L’ouvrage, de plan classique, chronologique, reprend les principaux événements de la guerre, de la Toussaint rouge de 1954 (tout en montrant bien que l’opposition à la colonisation doit se lire dans la longue durée, en dehors des moments de révolte) aux lendemains des Accords d’Evian. Pour cela, ce livre est un bon manuel, utile à tout lecteur qui ne connaîtrait rien de cette guerre. Sylvie Thénault la raconte comme un moment de l’histoire de France, bien sûr, mais aussi, indissolublement, de l’histoire de l’Algérie. C’est une double «histoire intérieure» que nous livre cet ouvrage, celle de la France en guerre, de son armée, de ses pouvoirs publics, de ses Français d’Algérie, celle de l’Algérie, du FLN, du GPRA, des Algériens. Et loin d’opposer deux blocs monolithiques, l’auteur présente, mais surtout explique, les tensions entre militaires et politiques (dans les deux camps), les fractures du camp nationaliste, entre dirigeants de l’intérieur et de l’extérieur, entre idéologies, entre clans, les déchirures de la communauté algérienne, les divisions de l’opinion française. Ces tensions internes aux deux camps sont fondamentales pour comprendre le déroulement et le dénouement de ces huit années de guerre.

Sylvie Thénault décrypte également les mécanismes de la violence. Ceux de la violence «légale», conduite par l’armée française qui interne, torture et met à mort. Ceux de la violence entre FLN et MNA, mais également à l’intérieur du FLN. Ceux de la violence de la sortie de guerre. L’ouvrage aborde tous les aspects d’une histoire délicate et d’une mémoire difficile : la torture, le massacre dit de Melouza, le 17 octobre 1961, les harkis, l’OAS. Il cherche à montrer que cette marche sanglante fut inéluctable : ni la domination militaire française, ni la présence ancienne de Français d’Algérie, ni les tentatives de réformes ne pouvaient l’enrayer. L’un des objectifs de Sylvie Thénault est d’étouffer définitivement l’interrogation sur la viabilité de l’Algérie française – Ah ! si l'on avait réformé… Ah ! si l’on n’avait pas trahi les militaires maîtres du terrain… - pour affirmer son impossibilité. Si l’identité algérienne ne fut pas d’emblée nationale, elle n’en était pas moins irréductible à l’identité française : les réformes envisagées, les tentatives d’assimilation ne pouvaient apporter aucune réponse. Elle enterre également l’idée d’une colonisation réussie qui se serait grippée, mythe pourtant vivace chez les Français d’Algérie : de 1830 à 1962, c’est l’histoire d’une conquête jamais acquise qu’elle défend.

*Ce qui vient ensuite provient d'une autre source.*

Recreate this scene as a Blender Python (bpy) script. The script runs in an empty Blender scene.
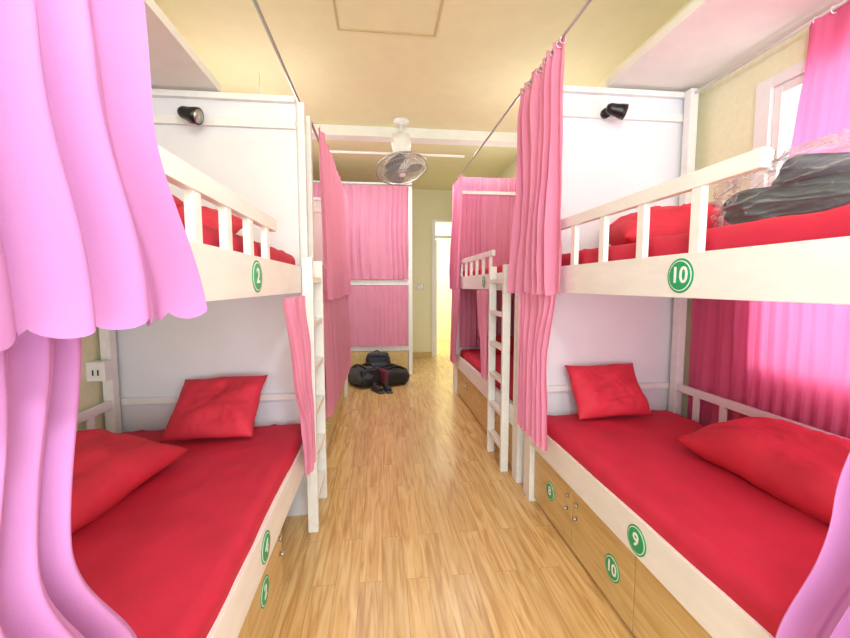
import bpy, bmesh, math, random
from mathutils import Vector, Matrix, noise, Euler
random.seed(4)
S=bpy.context.scene
try:
    S.view_settings.view_transform='Standard'; S.view_settings.look='None'
except Exception as e: print(e)
pi=math.pi
# ---------------------------------------------------------------- materials
def lin(c):
    c=c/255.0
    return c/12.92 if c<=0.04045 else ((c+0.055)/1.055)**2.4
def rgb(h):
    return (lin(int(h[0:2],16)),lin(int(h[2:4],16)),lin(int(h[4:6],16)),1)
def newmat(n):
    m=bpy.data.materials.new(n); m.use_nodes=True
    nt=m.node_tree; return m,nt,nt.nodes['Principled BSDF']
def paint(n,hexc,rough=0.5,bump=0.05,scale=40,var=0.04,metal=0.0,stretch=None):
    m,nt,b=newmat(n)
    tc=nt.nodes.new('ShaderNodeTexCoord'); no=nt.nodes.new('ShaderNodeTexNoise')
    mp=nt.nodes.new('ShaderNodeMapping')
    if stretch: mp.inputs['Scale'].default_value=stretch
    nt.links.new(tc.outputs['Object'],mp.inputs[0]); nt.links.new(mp.outputs[0],no.inputs['Vector'])
    no.inputs['Scale'].default_value=scale; no.inputs['Detail'].default_value=4
    c=rgb(hexc); r=nt.nodes.new('ShaderNodeValToRGB')
    r.color_ramp.elements[0].position=0.3; r.color_ramp.elements[1].position=0.7
    r.color_ramp.elements[0].color=tuple(x*(1-var*2) for x in c[:3])+(1,)
    r.color_ramp.elements[1].color=tuple(min(1,x*(1+var)) for x in c[:3])+(1,)
    nt.links.new(no.outputs['Fac'],r.inputs[0]); nt.links.new(r.outputs[0],b.inputs['Base Color'])
    b.inputs['Roughness'].default_value=rough; b.inputs['Metallic'].default_value=metal
    bp=nt.nodes.new('ShaderNodeBump'); bp.inputs['Strength'].default_value=bump; bp.inputs['Distance'].default_value=0.01
    nt.links.new(no.outputs['Fac'],bp.inputs['Height']); nt.links.new(bp.outputs[0],b.inputs['Normal'])
    return m
M_white=paint('white_painted_wood','F3F4F1',0.42,0.06,6,0.025,stretch=(4,1,4))
M_panel=paint('white_panel','EBEFF3',0.5,0.03,3,0.02)
M_wall=paint('yellow_wall_paint','EFEDC8',0.7,0.05,30,0.02)
M_ceil=paint('ceiling_paint','EAE5BA',0.75,0.03,8,0.015)
M_ceilgap=paint('ceiling_panel_gap','C9BE8C',0.75,0.03,8,0.015)
M_soffit=paint('soffit_paint','F0F2EC',0.7,0.02,8,0.02)
M_metal=paint('steel','B9B9B4',0.3,0.02,60,0.02,metal=0.9)
M_plastic=paint('white_plastic','F0F0EE',0.3,0.0,10,0.01)
M_black=paint('black_plastic','141416',0.35,0.05,60,0.1)
M_green=paint('green_badge','12A86C',0.4,0.0,10,0.03)
M_badgew=paint('badge_white','F8FBF8',0.4,0.0,10,0.0)
M_red=paint('red_sheet','CC2342',0.75,0.25,7,0.05)
M_redp=paint('red_pillowcase','DA3248',0.75,0.3,10,0.05)
M_bagb=paint('black_nylon','1C1D24',0.6,0.3,60,0.15)
M_bagr=paint('maroon_nylon','6E2433',0.6,0.3,60,0.15)
M_bagg=paint('grey_nylon','4A4E57',0.6,0.2,60,0.15)
M_bagblue=paint('navy_nylon','2A3142',0.6,0.3,60,0.15)
M_blade=paint('fan_blade_plastic','8A9094',0.4,0.0,10,0.02)
M_dark=paint('dark_blanket','2C3838',0.8,0.15,20,0.2)
def fabric(n,hexc,tr=0.35,var=0.03):
    m=bpy.data.materials.new(n); m.use_nodes=True; nt=m.node_tree
    nt.nodes.clear(); o=nt.nodes.new('ShaderNodeOutputMaterial'); mx=nt.nodes.new('ShaderNodeMixShader')
    d=nt.nodes.new('ShaderNodeBsdfPrincipled'); t=nt.nodes.new('ShaderNodeBsdfTranslucent')
    d.inputs['Roughness'].default_value=0.8; d.inputs['Specular IOR Level'].default_value=0.25
    tc=nt.nodes.new('ShaderNodeTexCoord'); no=nt.nodes.new('ShaderNodeTexNoise'); no.inputs['Scale'].default_value=7
    nt.links.new(tc.outputs['Object'],no.inputs['Vector'])
    r=nt.nodes.new('ShaderNodeValToRGB'); c=rgb(hexc)
    r.color_ramp.elements[0].color=tuple(x*(1-var*2) for x in c[:3])+(1,); r.color_ramp.elements[1].color=tuple(min(1,x*(1+var)) for x in c[:3])+(1,)
    nt.links.new(no.outputs['Fac'],r.inputs[0])
    nt.links.new(r.outputs[0],d.inputs['Base Color']); nt.links.new(r.outputs[0],t.inputs['Color'])
    wv=nt.nodes.new('ShaderNodeTexNoise'); wv.inputs['Scale'].default_value=300
    nt.links.new(tc.outputs['Object'],wv.inputs['Vector'])
    bp=nt.nodes.new('ShaderNodeBump'); bp.inputs['Strength'].default_value=0.15; bp.inputs['Distance'].default_value=0.003
    nt.links.new(wv.outputs['Fac'],bp.inputs['Height']); nt.links.new(bp.outputs[0],d.inputs['Normal'])
    mx.inputs[0].default_value=tr
    nt.links.new(d.outputs[0],mx.inputs[1]); nt.links.new(t.outputs[0],mx.inputs[2]); nt.links.new(mx.outputs[0],o.inputs[0])
    return m
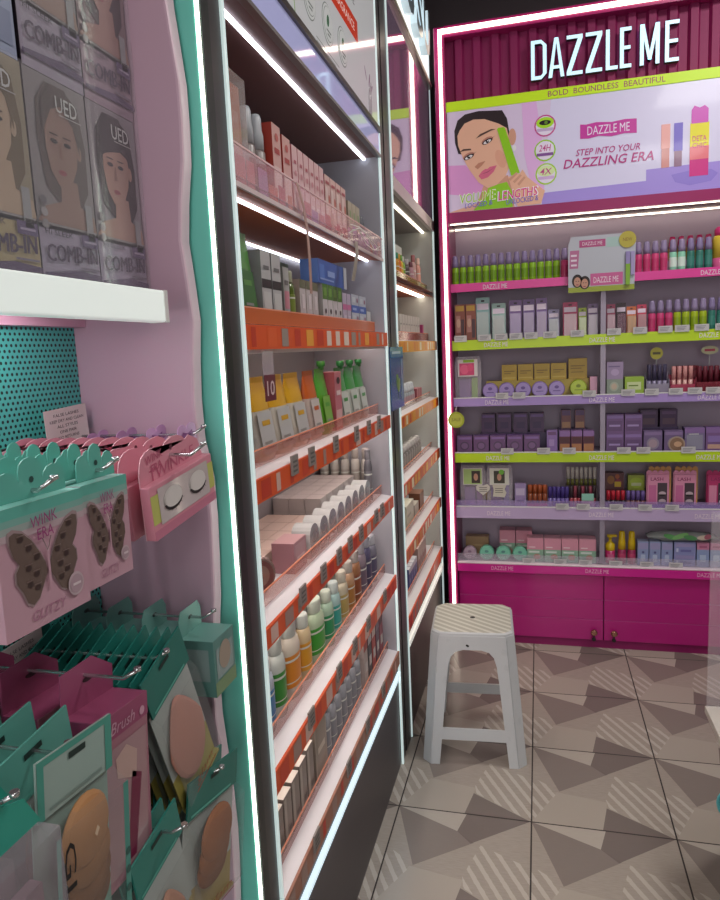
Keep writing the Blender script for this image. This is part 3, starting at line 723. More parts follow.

Dans le contexte actuel de médiatisation, de retour du refoulé, de déferlement de questions, d’images, de gestes symboliques, d’accusations et de récits sur cette guerre d’indépendance, dans un contexte politique où l’on ose dicter aux professeurs le contenu de leur enseignement et où l’on voudrait revaloriser l’œuvre coloniale, l’ouvrage de Sylvie Thénault est plus qu’utile : il est salutaire.